Thursday 19 August 2010

#31 The Gettysburg Largesse.


I spent a lot of time with my parents a couple of weeks ago. Among other places, we went to Gettysburg, the scene of the decisive battle of the American Civil War, and where Abraham Lincoln famously gloated about how great the Union was. We ate stacks of pancakes and waffles and ice cream, and I grew fat.The Gettysburg Address, and the Gettysburg Largesse.

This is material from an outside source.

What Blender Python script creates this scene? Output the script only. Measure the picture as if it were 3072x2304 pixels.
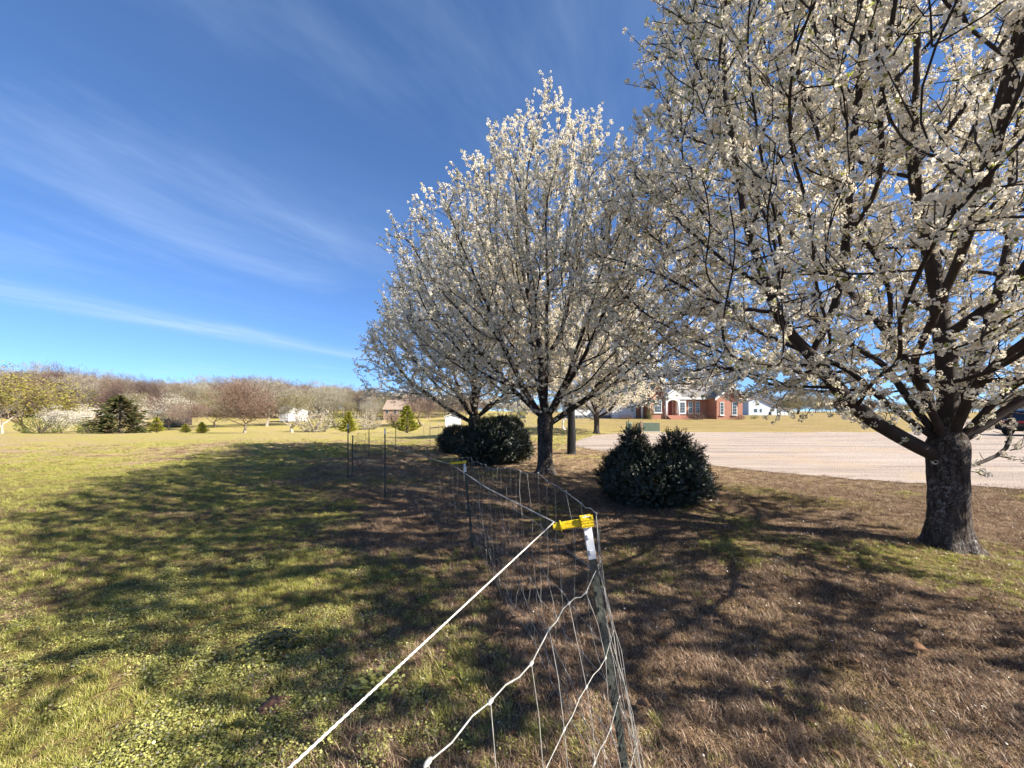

The civil authorities of Gettysburg clearly know which way their bread is buttered: the whole town is built around the civil war. Every civil war-era house has a spiffy plaque proclaiming it as such; every other shop sells civil war costumes. There is a big market for said costumes amongst civil war re-enactors, who, in Gettysburg, are plentiful. I am curious as to whether anyone who isn't a civil war re-enactor has ever bought one, and whether, if so, he was drunk. On the better side, we went to a restaurant which served civil war-era food. I know not how genuine it was, but it was certainly scrumptious: game pie, sweet potatoes, watermelon jelly, apple butter, and so forth.

The most amazing thing about the American Civil War is how close a call it was. I know people say that about every war ("If only Hitler had continued bombing airfields/kept Stalin sweet for another month/not fired that nuclear technician/warn Swastika underpants..." my history teacher used to opine, with a hint of genuine sadness), but really, you couldn't put an Avanti condom between the Union and the Confederacy until Gettsyburg. The consensus was that Robert E. Lee (Commander of the Army of North Virginia, and the de facto head of the Confederate army) nearly had it, after major victories preceding Gettysburg. It was a truly unexpected tits-up for the Rednecks.

I like this topic a lot, as it allows me to exhibit a rare flash of Mancunian pride - the Union almost certainly would have lost the Civil War, if the City of Manchester hadn't agreed to stop buying Southern cotton. The loss of the South's major - almost only - source of income was disastrous for the Confederacy, and greatly undermined their military power. Abraham Lincoln wrote a humble letter thanking Manchester's workers, who suffered widespread hardship and famine throughout the rest of the war.

As I alluded to earlier, Gettysburg is, astoundingly, where the Gettysburg Address was given. Five months after the bloodiest battle the Western hemisphere has ever seen (in terms of the proportion of soldiers involved who perished, if you were wondering), as bodies were still being cleared away, he stood and spoke the following words to a 15,000-strong crowd:

"Four score and seven years ago our fathers brought forth on this continent a new nation, conceived in liberty, and dedicated to the proposition that all men are created equal.
Now we are engaged in a great civil war, testing whether that nation, or any nation, so conceived and so dedicated, can long endure. We are met on a great battle-field of that war. We have come to dedicate a portion of that field, as a final resting place for those who here gave their lives that that nation might live. It is altogether fitting and proper that we should do this.
But, in a larger sense, we can not dedicate, we can not consecrate, we can not hallow this ground. The brave men, living and dead, who struggled here, have consecrated it, far above our poor power to add or detract. The world will little note, nor long remember what we say here, but it can never forget what they did here. It is for us the living, rather, to be dedicated here to the unfinished work which they who fought here have thus far so nobly advanced. It is rather for us to be here dedicated to the great task remaining before us—that from these honored dead we take increased devotion to that cause for which they gave the last full measure of devotion—that we here highly resolve that these dead shall not have died in vain—that this nation, under God, shall have a new birth of freedom—and that government of the people, by the people, for the people, shall not perish from the earth."


Without wishing to get drippy, standing and reading those words of peerless beauty and eloquence is a pretty amazing moment. And when you're done, you can go and get your photo taken groping a bronze statue of Lincoln in the crotch.